I agree complete control of a situation isn't entertaining... which is also only ever achieved with cheat codes; ie Power Overwhelming (invulnerability) in StarCraft 1. However, I said when the player feels they are in control of the situation, not when they know they have complete control. For example, take Dark Souls 1. If you run through a specific area enough times, and know enemy moves and where enemies are, you can feel in control of the situation and can often roflstomp your foes. Doesn't mean you are in complete control, as the AI will on occasion do something different and doesn't mean that the player can make mistakes and turn a controlled situation into an uncontrolled one. However, a player will reasonably feel that they are in control. I make the difference between feeling and knowing, because they are very different. You would have complete control of the situation in Dark Souls, if for example you were invulnerable and thus couldn't be killed.

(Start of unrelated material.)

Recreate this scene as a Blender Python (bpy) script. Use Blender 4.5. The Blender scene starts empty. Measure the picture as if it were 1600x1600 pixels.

A lot of games fall under that though; they have fixed encounters, with foes with fixed values, and will react in the same way everytime. A lot of AAA games have eschewed with randomness and have fixed values and thus replaying the game will play pretty much exactly the same. Take as an example, Mario. It is completely fixed encounters and mechanics, and yet people find it fun even to this day. True, its not technically a RPG, but games can be fun when they are deterministic, and always fair. Also, there are RPGs with completely fixed mechanics out there that do just fine. As an example, back in the early 2000s, there was a game called Rune, where you played as a Nordic hero in norse times, that had all the trappings of an RPG, but everything was fixed and could always find items in reliable locations. Or take doom (the old one), everything is deterministic there as well. You don't need to have randomness to have fun.
True. That is an issue of First Order Optimal Strategies, which is a hard thing to prevent in gameplay design. There is always one build or style that will be the best, but it may not be the FOOS. As an example, Dark Souls often forces a player to adapt, however, often times the best build is always going to be a spellcaster. Players might try being melee, or stealthy or ranged, but eventually they realize spellcasters are the best and then the game is flooded with spellcasters.
Its not representative of most RPGs, but it is representative of roguelikes. In the case of most roguelikes, from ADOM, to Darkest Dungeon, to Dungeon Crawl Stone Soup, to Rogue Legacy, the game often will introduce pure randomness into the game, making player choices often irrelevant and I can assure you that is not fun. Its painful to have your character wiped out, due to a situation out of your control or lack of knowledge. As an example, in ADOM, if you get to the level with the Banshee in the caverns of chaos, and don't have beeswax in your ears, you insta-die. If you know of the banshee beforehand, such as you've died to her before, but can't find any bee hives to collect beeswax, you are in fact screwed. You could argue that player inputs could have a mitigating effect, but it is often minor compared to the effects of the RNG. Or take Darkest Dungeon, you can have an extremely well prepared and well designed group with proper skills, but the RNG can decide to kill off three of your characters, within the first round of combat, before you have a chance to do anything.
Im doing controlled randomness... so I don't understand why there is a problem. The players actions and choices do matter and proper usage of resources, will help to ensure success but not determine it. Monsters are created with a decent amount of variance to their stats, so just being able to kill a LV 2 primal wasp, doesn't mean you will have a guaranteed success against the next one, but coming properly prepared will improve your odds. I do have carefully controlled events, and thus I am able to assess how quickly a player progresses in the game. Well, I'm trying to get a balance between deterministic and random, so if I'm not achieving that, then that is where I'll make modifications to push it from one extreme back to the middle ground.